__Data block__
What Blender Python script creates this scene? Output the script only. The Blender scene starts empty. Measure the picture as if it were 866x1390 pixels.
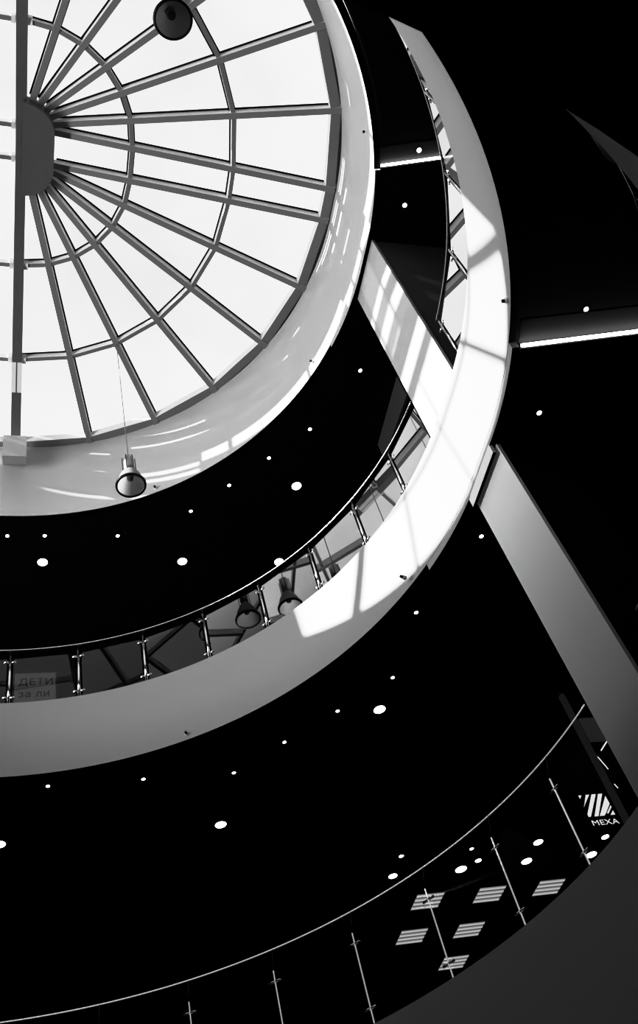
import bpy, bmesh, math
from mathutils import Vector, Matrix

# ------------------------------------------------------------------ basics
Z0 = 1.5                                   # eye height above the ground floor
col = bpy.context.scene.collection
scn = bpy.context.scene
V = Vector
def P(s, t, z): return V((s, t, z + Z0))
rad = math.radians

# ------------------------------------------------------------------ materials
def mat(name):
    m = bpy.data.materials.new(name); m.use_nodes = True
    m.node_tree.nodes.clear(); return m, m.node_tree.nodes, m.node_tree.links
def paint(name, v, rough=.6, spec=.3, metal=0., noise=0., nscale=3.):
    m, N, L = mat(name)
    o = N.new('ShaderNodeOutputMaterial'); b = N.new('ShaderNodeBsdfPrincipled')
    b.inputs['Base Color'].default_value = (v, v, v, 1); b.inputs['Roughness'].default_value = rough
    b.inputs['Metallic'].default_value = metal; b.inputs['Specular IOR Level'].default_value = spec
    if noise:
        tc = N.new('ShaderNodeTexCoord'); n = N.new('ShaderNodeTexNoise'); n.inputs['Scale'].default_value = nscale
        n.inputs['Detail'].default_value = 5
        r = N.new('ShaderNodeMapRange'); r.inputs['To Min'].default_value = v * (1 - noise); r.inputs['To Max'].default_value = v * (1 + noise)
        L.new(tc.outputs['Object'], n.inputs['Vector']); L.new(n.outputs[0], r.inputs['Value']); L.new(r.outputs[0], b.inputs['Base Color'])
    L.new(b.outputs[0], o.inputs[0]); return m
def emit(name, s, v=1.):
    m, N, L = mat(name)
    o = N.new('ShaderNodeOutputMaterial'); e = N.new('ShaderNodeEmission')
    e.inputs[0].default_value = (v, v, v, 1); e.inputs[1].default_value = s
    L.new(e.outputs[0], o.inputs[0]); return m
def glass(name, ior, tint, rough=0., power=1., expo=1.):
    m, N, L = mat(name)
    o = N.new('ShaderNodeOutputMaterial'); t = N.new('ShaderNodeBsdfTransparent'); g = N.new('ShaderNodeBsdfGlossy')
    t.inputs[0].default_value = (tint, tint, tint, 1); g.inputs['Roughness'].default_value = rough
    g.inputs[0].default_value = (.95, .95, .95, 1)
    f = N.new('ShaderNodeFresnel'); f.inputs['IOR'].default_value = ior
    geo = N.new('ShaderNodeNewGeometry'); fl = N.new('ShaderNodeMath'); fl.operation = 'MULTIPLY'
    p = N.new('ShaderNodeMath'); p.operation = 'MULTIPLY'; p.use_clamp = True; p.inputs[1].default_value = power
    # same reflectance from both sides of a thin pane
    iorn = N.new('ShaderNodeMix'); iorn.data_type = 'FLOAT'
    iorn.inputs[2].default_value = ior; iorn.inputs[3].default_value = 1.0 / ior
    L.new(geo.outputs['Backfacing'], iorn.inputs[0]); 
    inv = N.new('ShaderNodeMath'); inv.operation = 'MAXIMUM'; inv.inputs[1].default_value = 1.0001
    L.new(iorn.outputs[0], f.inputs['IOR'])
    x = N.new('ShaderNodeMixShader')
    e = N.new('ShaderNodeMath'); e.operation = 'POWER'; e.inputs[1].default_value = expo
    L.new(f.outputs[0], e.inputs[0]); L.new(e.outputs[0], p.inputs[0]); L.new(p.outputs[0], x.inputs[0])
    L.new(t.outputs[0], x.inputs[1]); L.new(g.outputs[0], x.inputs[2]); L.new(x.outputs[0], o.inputs[0])
    for n in (fl, inv): N.remove(n)
    return m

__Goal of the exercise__
Exactly as written, please give again the lines from the beginning of the listing through the line containing "rad = math.radians", inclusive, without any pictures.

__Exercise response__
What Blender Python script creates this scene? Output the script only. The Blender scene starts empty. Measure the picture as if it were 866x1390 pixels.
import bpy, bmesh, math
from mathutils import Vector, Matrix

# ------------------------------------------------------------------ basics
Z0 = 1.5                                   # eye height above the ground floor
col = bpy.context.scene.collection
scn = bpy.context.scene
V = Vector
def P(s, t, z): return V((s, t, z + Z0))
rad = math.radians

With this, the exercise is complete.